» **What you are asked to do**
Repeat the data verbatim.

» **Dataset section**

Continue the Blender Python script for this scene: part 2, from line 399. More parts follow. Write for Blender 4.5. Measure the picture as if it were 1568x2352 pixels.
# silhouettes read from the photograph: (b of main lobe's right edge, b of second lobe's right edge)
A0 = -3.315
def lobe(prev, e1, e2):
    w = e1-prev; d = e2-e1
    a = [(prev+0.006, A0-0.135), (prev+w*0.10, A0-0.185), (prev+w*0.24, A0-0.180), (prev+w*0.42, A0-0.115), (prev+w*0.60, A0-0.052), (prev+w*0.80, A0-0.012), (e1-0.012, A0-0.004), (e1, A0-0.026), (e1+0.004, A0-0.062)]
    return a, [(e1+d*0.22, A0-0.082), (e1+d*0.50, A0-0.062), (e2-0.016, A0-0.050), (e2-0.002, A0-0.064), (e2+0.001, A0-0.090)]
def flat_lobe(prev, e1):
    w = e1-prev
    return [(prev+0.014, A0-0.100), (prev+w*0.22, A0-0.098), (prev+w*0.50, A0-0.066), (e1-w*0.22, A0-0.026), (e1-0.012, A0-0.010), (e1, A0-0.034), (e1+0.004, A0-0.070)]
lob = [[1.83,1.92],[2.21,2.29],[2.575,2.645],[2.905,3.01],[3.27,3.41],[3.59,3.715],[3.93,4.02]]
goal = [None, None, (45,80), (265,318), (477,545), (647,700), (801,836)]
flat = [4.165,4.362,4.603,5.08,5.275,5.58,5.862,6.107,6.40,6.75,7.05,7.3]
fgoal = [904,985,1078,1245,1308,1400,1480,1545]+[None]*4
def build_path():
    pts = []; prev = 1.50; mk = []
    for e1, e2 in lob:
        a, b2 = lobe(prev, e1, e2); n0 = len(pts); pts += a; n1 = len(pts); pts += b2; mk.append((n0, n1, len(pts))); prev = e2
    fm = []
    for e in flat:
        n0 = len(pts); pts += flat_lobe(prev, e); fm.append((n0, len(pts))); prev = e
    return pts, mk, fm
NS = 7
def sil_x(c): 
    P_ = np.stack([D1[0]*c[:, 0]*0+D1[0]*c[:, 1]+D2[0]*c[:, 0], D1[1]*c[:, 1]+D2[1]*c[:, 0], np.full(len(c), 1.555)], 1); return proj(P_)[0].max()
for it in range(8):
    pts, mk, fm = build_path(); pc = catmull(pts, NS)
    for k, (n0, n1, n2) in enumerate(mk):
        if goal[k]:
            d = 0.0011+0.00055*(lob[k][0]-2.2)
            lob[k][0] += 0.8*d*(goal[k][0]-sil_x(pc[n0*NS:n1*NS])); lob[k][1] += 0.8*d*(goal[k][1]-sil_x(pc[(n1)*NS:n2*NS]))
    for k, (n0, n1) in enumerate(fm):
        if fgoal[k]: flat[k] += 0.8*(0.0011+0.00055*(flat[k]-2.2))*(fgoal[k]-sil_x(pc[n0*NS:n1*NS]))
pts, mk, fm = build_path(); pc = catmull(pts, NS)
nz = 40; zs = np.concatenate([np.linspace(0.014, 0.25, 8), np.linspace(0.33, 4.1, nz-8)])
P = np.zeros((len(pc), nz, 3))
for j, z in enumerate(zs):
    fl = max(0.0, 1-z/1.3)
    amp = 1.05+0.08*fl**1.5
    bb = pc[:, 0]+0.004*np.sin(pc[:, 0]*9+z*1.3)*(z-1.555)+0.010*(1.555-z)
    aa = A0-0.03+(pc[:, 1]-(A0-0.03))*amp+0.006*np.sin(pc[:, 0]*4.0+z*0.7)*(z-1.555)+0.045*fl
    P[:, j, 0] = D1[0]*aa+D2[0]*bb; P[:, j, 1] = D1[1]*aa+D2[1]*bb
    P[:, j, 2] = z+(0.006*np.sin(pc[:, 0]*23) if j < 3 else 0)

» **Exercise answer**
Continue the Blender Python script for this scene: part 2, from line 399. More parts follow. Write for Blender 4.5. Measure the picture as if it were 1568x2352 pixels.
# silhouettes read from the photograph: (b of main lobe's right edge, b of second lobe's right edge)
A0 = -3.315
def lobe(prev, e1, e2):
    w = e1-prev; d = e2-e1
    a = [(prev+0.006, A0-0.135), (prev+w*0.10, A0-0.185), (prev+w*0.24, A0-0.180), (prev+w*0.42, A0-0.115), (prev+w*0.60, A0-0.052), (prev+w*0.80, A0-0.012), (e1-0.012, A0-0.004), (e1, A0-0.026), (e1+0.004, A0-0.062)]
    return a, [(e1+d*0.22, A0-0.082), (e1+d*0.50, A0-0.062), (e2-0.016, A0-0.050), (e2-0.002, A0-0.064), (e2+0.001, A0-0.090)]
def flat_lobe(prev, e1):
    w = e1-prev
    return [(prev+0.014, A0-0.100), (prev+w*0.22, A0-0.098), (prev+w*0.50, A0-0.066), (e1-w*0.22, A0-0.026), (e1-0.012, A0-0.010), (e1, A0-0.034), (e1+0.004, A0-0.070)]
lob = [[1.83,1.92],[2.21,2.29],[2.575,2.645],[2.905,3.01],[3.27,3.41],[3.59,3.715],[3.93,4.02]]
goal = [None, None, (45,80), (265,318), (477,545), (647,700), (801,836)]
flat = [4.165,4.362,4.603,5.08,5.275,5.58,5.862,6.107,6.40,6.75,7.05,7.3]
fgoal = [904,985,1078,1245,1308,1400,1480,1545]+[None]*4
def build_path():
    pts = []; prev = 1.50; mk = []
    for e1, e2 in lob:
        a, b2 = lobe(prev, e1, e2); n0 = len(pts); pts += a; n1 = len(pts); pts += b2; mk.append((n0, n1, len(pts))); prev = e2
    fm = []
    for e in flat:
        n0 = len(pts); pts += flat_lobe(prev, e); fm.append((n0, len(pts))); prev = e
    return pts, mk, fm
NS = 7
def sil_x(c): 
    P_ = np.stack([D1[0]*c[:, 0]*0+D1[0]*c[:, 1]+D2[0]*c[:, 0], D1[1]*c[:, 1]+D2[1]*c[:, 0], np.full(len(c), 1.555)], 1); return proj(P_)[0].max()
for it in range(8):
    pts, mk, fm = build_path(); pc = catmull(pts, NS)
    for k, (n0, n1, n2) in enumerate(mk):
        if goal[k]:
            d = 0.0011+0.00055*(lob[k][0]-2.2)
            lob[k][0] += 0.8*d*(goal[k][0]-sil_x(pc[n0*NS:n1*NS])); lob[k][1] += 0.8*d*(goal[k][1]-sil_x(pc[(n1)*NS:n2*NS]))
    for k, (n0, n1) in enumerate(fm):
        if fgoal[k]: flat[k] += 0.8*(0.0011+0.00055*(flat[k]-2.2))*(fgoal[k]-sil_x(pc[n0*NS:n1*NS]))
pts, mk, fm = build_path(); pc = catmull(pts, NS)
nz = 40; zs = np.concatenate([np.linspace(0.014, 0.25, 8), np.linspace(0.33, 4.1, nz-8)])
P = np.zeros((len(pc), nz, 3))
for j, z in enumerate(zs):
    fl = max(0.0, 1-z/1.3)
    amp = 1.05+0.08*fl**1.5
    bb = pc[:, 0]+0.004*np.sin(pc[:, 0]*9+z*1.3)*(z-1.555)+0.010*(1.555-z)
    aa = A0-0.03+(pc[:, 1]-(A0-0.03))*amp+0.006*np.sin(pc[:, 0]*4.0+z*0.7)*(z-1.555)+0.045*fl
    P[:, j, 0] = D1[0]*aa+D2[0]*bb; P[:, j, 1] = D1[1]*aa+D2[1]*bb
    P[:, j, 2] = z+(0.006*np.sin(pc[:, 0]*23) if j < 3 else 0)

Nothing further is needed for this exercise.